## Begin DATA SHOWN

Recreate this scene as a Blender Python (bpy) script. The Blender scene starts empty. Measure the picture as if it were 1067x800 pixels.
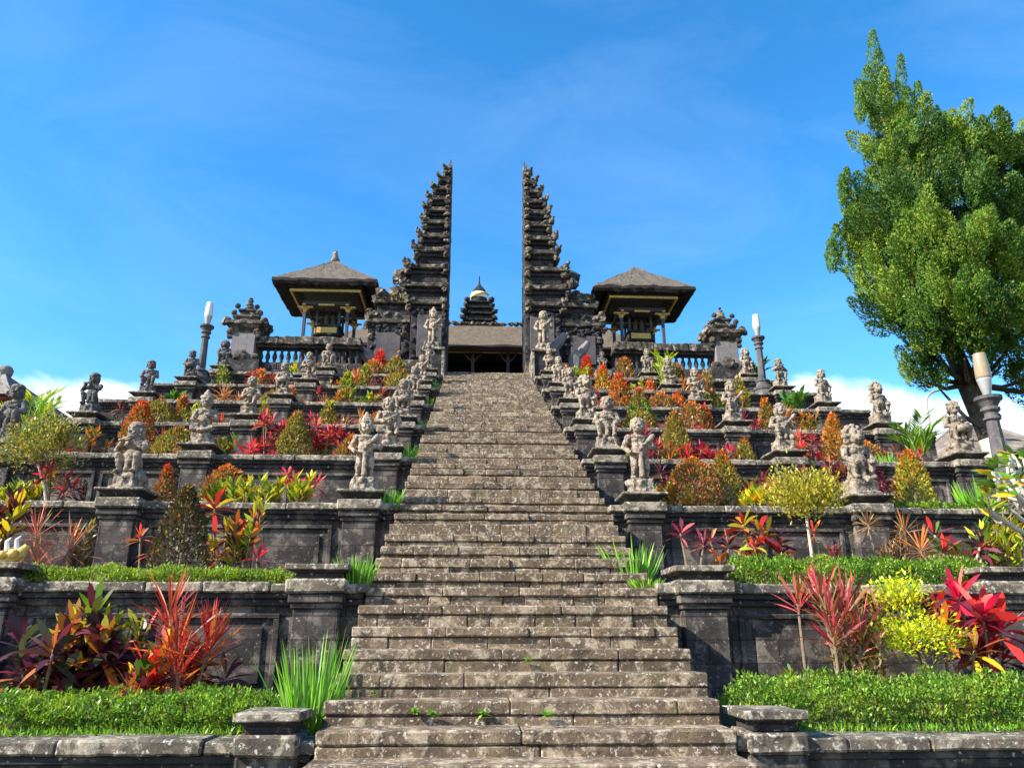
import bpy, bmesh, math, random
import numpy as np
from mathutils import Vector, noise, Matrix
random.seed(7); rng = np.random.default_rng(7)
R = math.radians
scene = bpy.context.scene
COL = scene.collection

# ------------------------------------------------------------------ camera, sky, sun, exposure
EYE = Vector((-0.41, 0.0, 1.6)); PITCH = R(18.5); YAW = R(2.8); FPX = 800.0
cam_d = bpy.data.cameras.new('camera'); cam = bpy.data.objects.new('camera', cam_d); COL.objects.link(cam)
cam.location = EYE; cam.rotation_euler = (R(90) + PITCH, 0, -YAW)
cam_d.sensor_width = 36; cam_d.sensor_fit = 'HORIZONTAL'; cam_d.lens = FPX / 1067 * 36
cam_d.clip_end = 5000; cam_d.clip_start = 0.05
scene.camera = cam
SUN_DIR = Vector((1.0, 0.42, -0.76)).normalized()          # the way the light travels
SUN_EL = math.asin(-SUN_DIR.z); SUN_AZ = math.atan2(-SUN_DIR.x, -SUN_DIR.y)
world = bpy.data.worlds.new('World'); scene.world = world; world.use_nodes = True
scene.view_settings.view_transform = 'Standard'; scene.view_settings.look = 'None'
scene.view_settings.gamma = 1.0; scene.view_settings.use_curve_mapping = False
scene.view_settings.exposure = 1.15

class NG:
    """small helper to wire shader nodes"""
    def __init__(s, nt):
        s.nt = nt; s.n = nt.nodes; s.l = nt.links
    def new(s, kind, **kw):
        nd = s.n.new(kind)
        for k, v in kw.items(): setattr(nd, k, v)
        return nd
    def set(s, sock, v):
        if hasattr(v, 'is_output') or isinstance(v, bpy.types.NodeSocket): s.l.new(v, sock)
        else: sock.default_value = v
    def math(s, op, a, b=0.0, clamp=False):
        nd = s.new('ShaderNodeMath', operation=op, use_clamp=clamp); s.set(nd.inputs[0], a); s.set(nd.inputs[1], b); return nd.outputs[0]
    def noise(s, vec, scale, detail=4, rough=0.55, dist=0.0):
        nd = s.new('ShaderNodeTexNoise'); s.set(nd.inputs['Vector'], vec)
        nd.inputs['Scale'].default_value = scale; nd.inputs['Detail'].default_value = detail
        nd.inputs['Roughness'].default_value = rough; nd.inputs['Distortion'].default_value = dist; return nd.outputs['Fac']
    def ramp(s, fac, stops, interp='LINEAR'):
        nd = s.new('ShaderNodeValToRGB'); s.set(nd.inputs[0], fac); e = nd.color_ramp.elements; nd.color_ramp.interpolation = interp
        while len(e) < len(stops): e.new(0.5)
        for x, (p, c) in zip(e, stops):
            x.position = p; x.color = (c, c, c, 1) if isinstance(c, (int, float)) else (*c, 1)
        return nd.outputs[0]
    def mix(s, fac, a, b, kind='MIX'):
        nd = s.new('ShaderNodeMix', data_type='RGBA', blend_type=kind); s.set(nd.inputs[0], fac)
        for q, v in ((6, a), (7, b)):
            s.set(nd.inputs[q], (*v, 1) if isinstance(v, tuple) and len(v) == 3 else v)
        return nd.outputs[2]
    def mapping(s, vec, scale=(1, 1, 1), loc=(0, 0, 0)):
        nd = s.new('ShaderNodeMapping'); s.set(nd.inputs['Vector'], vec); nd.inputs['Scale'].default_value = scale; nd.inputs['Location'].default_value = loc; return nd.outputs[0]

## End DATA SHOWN
## Begin DATA SHOWN

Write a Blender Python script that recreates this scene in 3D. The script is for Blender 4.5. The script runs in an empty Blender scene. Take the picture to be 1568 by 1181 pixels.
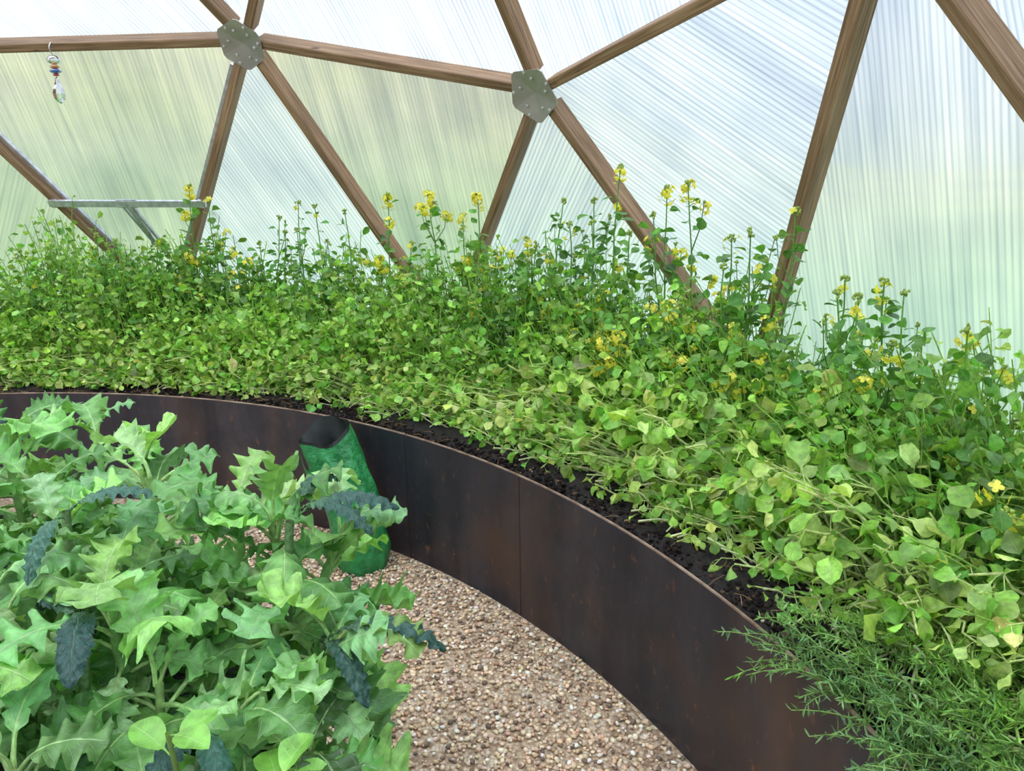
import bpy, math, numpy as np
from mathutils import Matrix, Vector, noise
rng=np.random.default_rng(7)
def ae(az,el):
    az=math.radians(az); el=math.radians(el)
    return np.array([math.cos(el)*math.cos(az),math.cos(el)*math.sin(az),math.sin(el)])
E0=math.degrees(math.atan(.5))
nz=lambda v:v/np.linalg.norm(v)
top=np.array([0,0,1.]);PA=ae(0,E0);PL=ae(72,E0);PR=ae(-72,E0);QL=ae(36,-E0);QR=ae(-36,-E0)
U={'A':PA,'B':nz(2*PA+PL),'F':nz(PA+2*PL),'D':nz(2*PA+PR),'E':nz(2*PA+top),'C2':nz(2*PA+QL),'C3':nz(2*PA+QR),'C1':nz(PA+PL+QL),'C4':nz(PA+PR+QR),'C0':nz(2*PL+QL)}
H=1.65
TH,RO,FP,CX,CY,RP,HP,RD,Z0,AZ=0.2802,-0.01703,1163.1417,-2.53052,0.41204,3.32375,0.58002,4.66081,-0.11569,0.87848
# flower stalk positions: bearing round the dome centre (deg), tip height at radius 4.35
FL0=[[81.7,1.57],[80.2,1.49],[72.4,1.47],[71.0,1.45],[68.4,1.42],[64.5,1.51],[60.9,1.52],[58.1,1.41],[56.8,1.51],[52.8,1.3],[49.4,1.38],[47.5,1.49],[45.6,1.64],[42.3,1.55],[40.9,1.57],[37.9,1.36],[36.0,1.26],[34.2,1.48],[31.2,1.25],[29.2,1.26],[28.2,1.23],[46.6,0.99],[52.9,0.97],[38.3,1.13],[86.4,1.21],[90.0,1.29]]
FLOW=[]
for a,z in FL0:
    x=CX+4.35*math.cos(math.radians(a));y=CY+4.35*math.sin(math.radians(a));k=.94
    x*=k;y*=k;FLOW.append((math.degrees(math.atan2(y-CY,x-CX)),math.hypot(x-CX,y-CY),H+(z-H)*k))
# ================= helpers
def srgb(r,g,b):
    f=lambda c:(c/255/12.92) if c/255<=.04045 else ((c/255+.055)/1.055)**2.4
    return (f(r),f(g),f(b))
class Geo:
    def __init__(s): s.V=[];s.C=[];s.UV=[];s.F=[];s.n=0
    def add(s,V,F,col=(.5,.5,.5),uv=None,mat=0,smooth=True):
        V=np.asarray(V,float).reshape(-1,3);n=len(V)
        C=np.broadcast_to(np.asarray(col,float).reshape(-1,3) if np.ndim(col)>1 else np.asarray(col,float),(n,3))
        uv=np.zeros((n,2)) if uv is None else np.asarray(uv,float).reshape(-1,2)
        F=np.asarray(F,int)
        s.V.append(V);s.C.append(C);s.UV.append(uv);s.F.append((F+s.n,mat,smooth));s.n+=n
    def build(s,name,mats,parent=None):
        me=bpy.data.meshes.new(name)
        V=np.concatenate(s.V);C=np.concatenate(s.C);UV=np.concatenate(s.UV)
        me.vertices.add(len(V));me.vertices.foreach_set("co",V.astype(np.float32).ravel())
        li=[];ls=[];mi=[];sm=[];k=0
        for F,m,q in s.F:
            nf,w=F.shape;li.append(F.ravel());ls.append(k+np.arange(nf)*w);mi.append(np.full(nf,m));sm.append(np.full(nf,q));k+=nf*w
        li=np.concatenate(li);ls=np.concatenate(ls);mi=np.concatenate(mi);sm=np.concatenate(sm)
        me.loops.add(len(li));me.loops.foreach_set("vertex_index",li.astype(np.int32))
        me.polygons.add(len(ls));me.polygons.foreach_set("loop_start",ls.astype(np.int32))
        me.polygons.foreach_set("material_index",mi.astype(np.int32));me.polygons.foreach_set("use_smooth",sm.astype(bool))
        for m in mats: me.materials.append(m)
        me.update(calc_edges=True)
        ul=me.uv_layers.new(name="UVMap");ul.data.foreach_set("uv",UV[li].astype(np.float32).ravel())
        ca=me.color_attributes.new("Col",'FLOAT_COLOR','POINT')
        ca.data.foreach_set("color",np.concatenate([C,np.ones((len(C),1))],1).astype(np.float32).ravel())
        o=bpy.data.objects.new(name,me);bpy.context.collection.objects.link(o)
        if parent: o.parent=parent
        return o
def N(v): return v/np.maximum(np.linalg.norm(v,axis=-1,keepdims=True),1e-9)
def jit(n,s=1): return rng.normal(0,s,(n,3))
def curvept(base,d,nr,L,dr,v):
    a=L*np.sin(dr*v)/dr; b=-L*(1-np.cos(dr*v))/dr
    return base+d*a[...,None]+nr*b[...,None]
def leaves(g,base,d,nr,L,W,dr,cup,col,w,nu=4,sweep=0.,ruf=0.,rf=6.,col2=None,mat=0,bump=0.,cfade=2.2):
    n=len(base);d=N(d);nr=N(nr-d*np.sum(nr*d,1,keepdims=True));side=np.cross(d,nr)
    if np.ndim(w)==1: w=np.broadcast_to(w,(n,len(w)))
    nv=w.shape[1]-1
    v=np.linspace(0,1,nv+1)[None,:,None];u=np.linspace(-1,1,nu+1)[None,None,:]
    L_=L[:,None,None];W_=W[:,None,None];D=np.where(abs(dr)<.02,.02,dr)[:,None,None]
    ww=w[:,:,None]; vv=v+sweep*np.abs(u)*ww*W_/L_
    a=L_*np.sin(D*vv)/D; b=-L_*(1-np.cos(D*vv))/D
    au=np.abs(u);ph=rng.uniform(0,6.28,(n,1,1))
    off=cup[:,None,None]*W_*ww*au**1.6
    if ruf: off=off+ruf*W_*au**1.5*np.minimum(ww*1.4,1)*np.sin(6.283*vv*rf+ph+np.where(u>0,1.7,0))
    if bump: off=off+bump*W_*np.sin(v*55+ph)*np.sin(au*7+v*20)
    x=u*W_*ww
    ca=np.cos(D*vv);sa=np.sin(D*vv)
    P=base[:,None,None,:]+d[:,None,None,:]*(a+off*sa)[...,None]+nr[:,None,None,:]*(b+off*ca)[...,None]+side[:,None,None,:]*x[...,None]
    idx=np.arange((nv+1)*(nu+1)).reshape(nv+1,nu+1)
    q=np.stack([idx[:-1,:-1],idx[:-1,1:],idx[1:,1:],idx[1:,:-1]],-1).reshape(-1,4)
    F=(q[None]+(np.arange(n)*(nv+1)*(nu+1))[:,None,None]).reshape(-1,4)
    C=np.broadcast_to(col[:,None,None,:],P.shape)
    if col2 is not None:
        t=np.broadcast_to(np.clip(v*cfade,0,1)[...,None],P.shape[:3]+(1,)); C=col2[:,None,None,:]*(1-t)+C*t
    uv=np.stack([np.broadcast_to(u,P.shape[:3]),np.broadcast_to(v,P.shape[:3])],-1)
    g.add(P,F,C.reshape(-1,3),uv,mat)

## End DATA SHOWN

REQUIREMENTS
Retype, word for word, only the lines from the one containing "Recreate this scene" through the one containing "COL = scene.collection", both included, and leave out any pictures.

RESPONSE TO THIS TASK
Recreate this scene as a Blender Python (bpy) script. The Blender scene starts empty. Measure the picture as if it were 1067x800 pixels.
import bpy, bmesh, math, random
import numpy as np
from mathutils import Vector, noise, Matrix
random.seed(7); rng = np.random.default_rng(7)
R = math.radians
scene = bpy.context.scene
COL = scene.collection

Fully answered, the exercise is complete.